> _ITEMS_:
╭──

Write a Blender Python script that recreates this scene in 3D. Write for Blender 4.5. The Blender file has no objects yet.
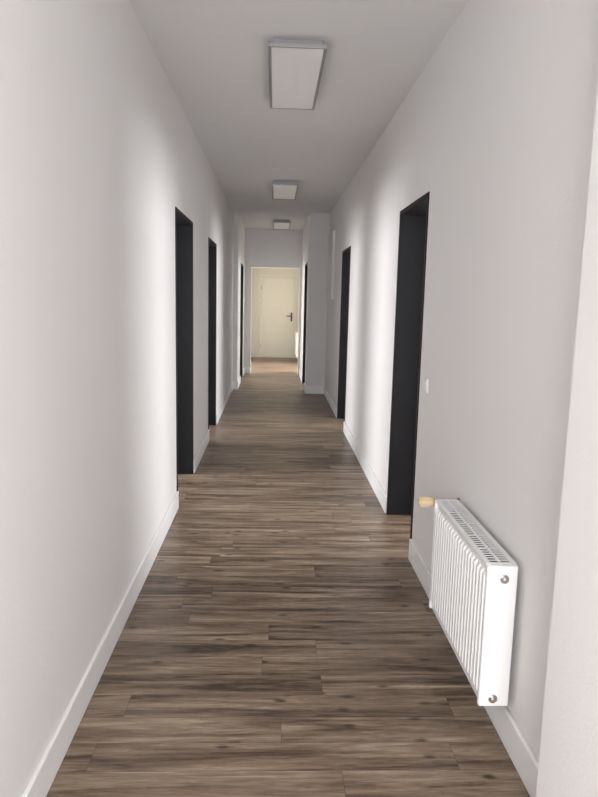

╰──
╭──

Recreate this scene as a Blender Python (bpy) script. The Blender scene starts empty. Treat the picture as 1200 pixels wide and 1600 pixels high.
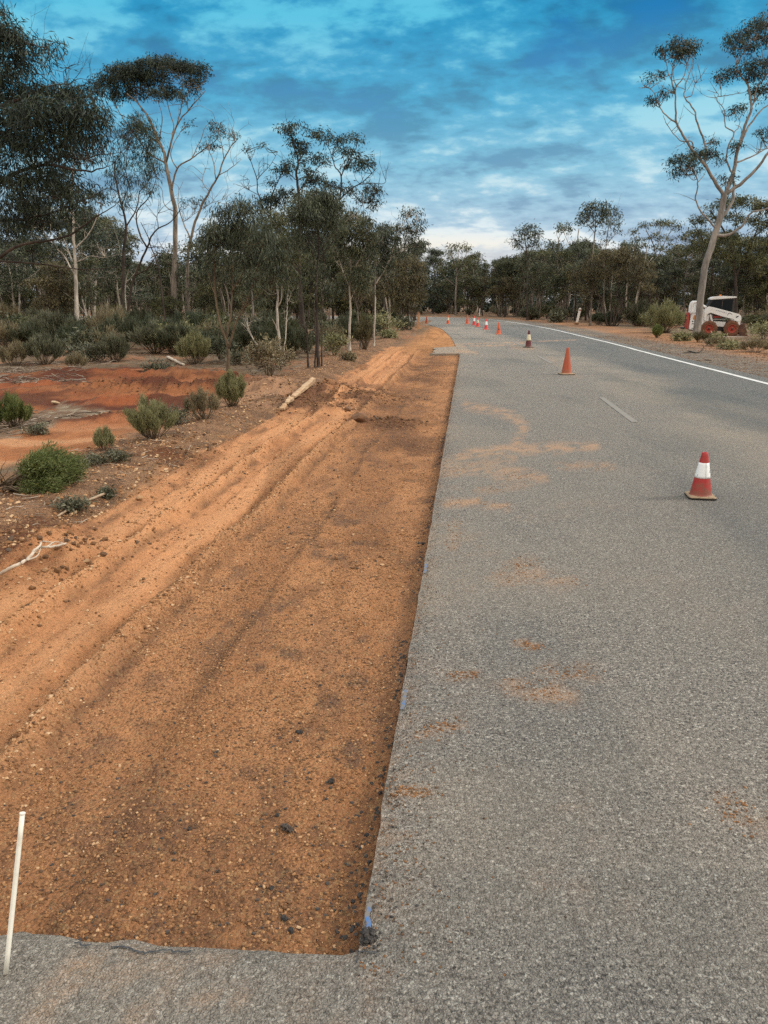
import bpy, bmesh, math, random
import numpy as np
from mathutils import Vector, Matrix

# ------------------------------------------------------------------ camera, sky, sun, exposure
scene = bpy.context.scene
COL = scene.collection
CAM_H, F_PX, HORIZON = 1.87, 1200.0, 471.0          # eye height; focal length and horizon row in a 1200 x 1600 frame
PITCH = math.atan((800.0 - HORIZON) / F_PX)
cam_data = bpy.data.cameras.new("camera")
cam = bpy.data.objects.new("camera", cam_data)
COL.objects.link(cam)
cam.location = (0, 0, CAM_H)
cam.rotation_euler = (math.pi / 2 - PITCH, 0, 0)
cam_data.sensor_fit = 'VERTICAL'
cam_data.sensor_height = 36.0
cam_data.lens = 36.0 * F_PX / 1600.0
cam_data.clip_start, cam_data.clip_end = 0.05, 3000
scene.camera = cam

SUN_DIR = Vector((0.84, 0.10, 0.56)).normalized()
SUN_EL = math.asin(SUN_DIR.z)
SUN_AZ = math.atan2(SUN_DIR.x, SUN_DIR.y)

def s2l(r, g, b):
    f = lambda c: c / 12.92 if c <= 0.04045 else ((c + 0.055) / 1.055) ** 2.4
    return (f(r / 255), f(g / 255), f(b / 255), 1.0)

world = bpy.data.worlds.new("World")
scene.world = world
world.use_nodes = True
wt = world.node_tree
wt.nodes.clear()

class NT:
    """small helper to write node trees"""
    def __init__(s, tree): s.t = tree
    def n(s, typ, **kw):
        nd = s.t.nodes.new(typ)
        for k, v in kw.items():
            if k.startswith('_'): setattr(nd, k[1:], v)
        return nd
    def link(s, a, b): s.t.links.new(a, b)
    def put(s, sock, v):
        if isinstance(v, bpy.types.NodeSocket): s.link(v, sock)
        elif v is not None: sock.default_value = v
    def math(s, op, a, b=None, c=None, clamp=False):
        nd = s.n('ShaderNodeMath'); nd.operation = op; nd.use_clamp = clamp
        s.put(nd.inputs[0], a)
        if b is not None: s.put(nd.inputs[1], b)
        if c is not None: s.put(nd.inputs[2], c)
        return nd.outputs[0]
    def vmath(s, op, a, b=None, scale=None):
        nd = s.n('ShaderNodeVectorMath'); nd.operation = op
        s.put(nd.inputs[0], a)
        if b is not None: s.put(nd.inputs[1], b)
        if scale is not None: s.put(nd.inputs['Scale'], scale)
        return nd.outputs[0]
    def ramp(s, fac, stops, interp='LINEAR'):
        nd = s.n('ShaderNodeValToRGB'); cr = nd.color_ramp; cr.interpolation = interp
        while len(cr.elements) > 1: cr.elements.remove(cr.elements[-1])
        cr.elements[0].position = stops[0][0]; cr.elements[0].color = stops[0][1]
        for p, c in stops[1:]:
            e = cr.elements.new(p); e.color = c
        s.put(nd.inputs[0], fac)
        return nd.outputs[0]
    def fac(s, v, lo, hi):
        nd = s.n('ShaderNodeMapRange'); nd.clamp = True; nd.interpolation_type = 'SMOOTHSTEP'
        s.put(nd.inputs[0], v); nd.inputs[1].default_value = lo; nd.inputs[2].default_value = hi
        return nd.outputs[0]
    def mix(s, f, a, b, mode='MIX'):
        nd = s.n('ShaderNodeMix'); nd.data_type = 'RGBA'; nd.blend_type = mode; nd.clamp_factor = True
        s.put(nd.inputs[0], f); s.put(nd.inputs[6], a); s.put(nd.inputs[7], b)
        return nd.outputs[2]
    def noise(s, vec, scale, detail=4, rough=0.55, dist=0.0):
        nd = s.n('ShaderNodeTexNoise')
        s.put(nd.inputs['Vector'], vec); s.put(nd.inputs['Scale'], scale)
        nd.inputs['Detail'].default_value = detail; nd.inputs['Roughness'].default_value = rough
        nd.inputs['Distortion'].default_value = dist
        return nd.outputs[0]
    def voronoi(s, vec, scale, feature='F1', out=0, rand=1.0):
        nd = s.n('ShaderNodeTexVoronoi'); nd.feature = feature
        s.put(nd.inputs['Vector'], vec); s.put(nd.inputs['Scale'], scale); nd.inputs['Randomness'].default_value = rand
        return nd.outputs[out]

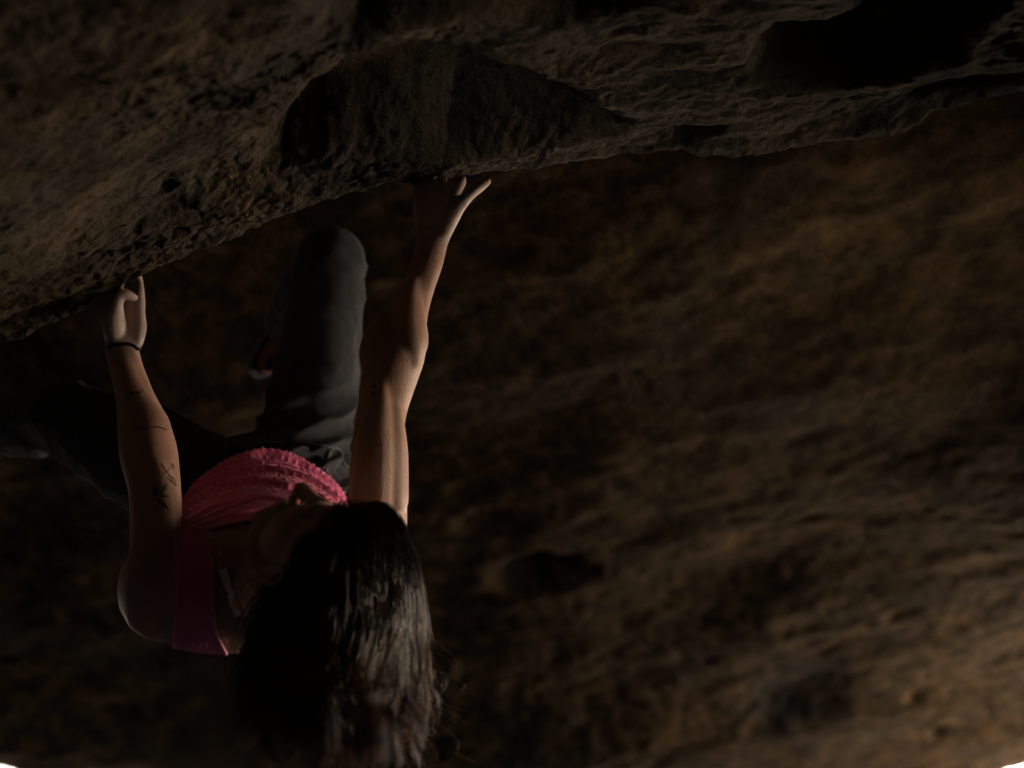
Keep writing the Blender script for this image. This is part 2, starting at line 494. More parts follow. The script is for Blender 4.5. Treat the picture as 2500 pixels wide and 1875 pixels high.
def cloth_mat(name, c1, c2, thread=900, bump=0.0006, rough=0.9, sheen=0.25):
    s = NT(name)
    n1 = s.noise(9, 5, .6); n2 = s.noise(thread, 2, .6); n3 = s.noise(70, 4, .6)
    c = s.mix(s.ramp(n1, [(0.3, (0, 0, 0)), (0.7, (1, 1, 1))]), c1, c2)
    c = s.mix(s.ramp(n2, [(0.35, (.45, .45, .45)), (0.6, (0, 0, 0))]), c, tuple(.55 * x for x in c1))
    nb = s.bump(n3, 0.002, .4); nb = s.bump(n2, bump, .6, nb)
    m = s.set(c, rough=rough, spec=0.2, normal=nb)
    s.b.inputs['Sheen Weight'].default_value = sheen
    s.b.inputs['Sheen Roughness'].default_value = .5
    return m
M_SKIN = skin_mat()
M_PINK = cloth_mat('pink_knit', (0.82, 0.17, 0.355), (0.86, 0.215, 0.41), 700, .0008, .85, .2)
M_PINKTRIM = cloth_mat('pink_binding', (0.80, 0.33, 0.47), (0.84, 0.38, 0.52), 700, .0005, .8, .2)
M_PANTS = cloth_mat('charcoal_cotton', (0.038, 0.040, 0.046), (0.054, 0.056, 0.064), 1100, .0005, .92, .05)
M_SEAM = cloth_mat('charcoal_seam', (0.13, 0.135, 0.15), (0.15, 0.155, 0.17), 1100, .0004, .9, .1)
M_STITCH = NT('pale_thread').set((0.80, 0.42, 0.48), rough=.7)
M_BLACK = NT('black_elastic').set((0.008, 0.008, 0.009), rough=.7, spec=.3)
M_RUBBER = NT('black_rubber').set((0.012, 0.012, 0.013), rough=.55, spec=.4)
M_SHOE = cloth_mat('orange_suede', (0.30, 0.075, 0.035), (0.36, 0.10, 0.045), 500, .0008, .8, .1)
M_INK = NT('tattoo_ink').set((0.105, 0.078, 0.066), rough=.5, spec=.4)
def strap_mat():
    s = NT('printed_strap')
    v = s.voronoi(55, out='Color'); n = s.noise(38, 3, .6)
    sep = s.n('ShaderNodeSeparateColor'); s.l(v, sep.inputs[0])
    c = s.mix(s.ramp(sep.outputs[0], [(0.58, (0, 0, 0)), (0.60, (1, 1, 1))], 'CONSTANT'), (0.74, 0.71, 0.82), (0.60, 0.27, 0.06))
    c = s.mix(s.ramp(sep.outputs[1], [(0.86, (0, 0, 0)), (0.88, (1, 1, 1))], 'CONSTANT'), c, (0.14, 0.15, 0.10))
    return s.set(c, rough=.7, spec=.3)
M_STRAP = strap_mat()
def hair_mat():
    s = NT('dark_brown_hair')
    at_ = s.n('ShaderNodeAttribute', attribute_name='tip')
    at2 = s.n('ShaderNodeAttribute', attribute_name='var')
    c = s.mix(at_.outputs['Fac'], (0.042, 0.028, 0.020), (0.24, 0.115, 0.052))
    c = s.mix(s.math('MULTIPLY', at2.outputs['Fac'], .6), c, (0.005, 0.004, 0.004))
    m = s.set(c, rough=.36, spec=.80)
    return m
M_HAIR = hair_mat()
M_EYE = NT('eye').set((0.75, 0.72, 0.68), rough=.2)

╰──

> _REQUIREMENT_: Skip the pictures. Set down only the lines from the one containing "Recreate this scene" through the one containing "return (f(r /", exactly as they appear, ends included.

> _FULL OUTPUT_:
Recreate this scene as a Blender Python (bpy) script. The Blender scene starts empty. Treat the picture as 1200 pixels wide and 1600 pixels high.
import bpy, bmesh, math, random
import numpy as np
from mathutils import Vector, Matrix

# ------------------------------------------------------------------ camera, sky, sun, exposure
scene = bpy.context.scene
COL = scene.collection
CAM_H, F_PX, HORIZON = 1.87, 1200.0, 471.0          # eye height; focal length and horizon row in a 1200 x 1600 frame
PITCH = math.atan((800.0 - HORIZON) / F_PX)
cam_data = bpy.data.cameras.new("camera")
cam = bpy.data.objects.new("camera", cam_data)
COL.objects.link(cam)
cam.location = (0, 0, CAM_H)
cam.rotation_euler = (math.pi / 2 - PITCH, 0, 0)
cam_data.sensor_fit = 'VERTICAL'
cam_data.sensor_height = 36.0
cam_data.lens = 36.0 * F_PX / 1600.0
cam_data.clip_start, cam_data.clip_end = 0.05, 3000
scene.camera = cam

SUN_DIR = Vector((0.84, 0.10, 0.56)).normalized()
SUN_EL = math.asin(SUN_DIR.z)
SUN_AZ = math.atan2(SUN_DIR.x, SUN_DIR.y)

def s2l(r, g, b):
    f = lambda c: c / 12.92 if c <= 0.04045 else ((c + 0.055) / 1.055) ** 2.4
    return (f(r / 255), f(g / 255), f(b / 255), 1.0)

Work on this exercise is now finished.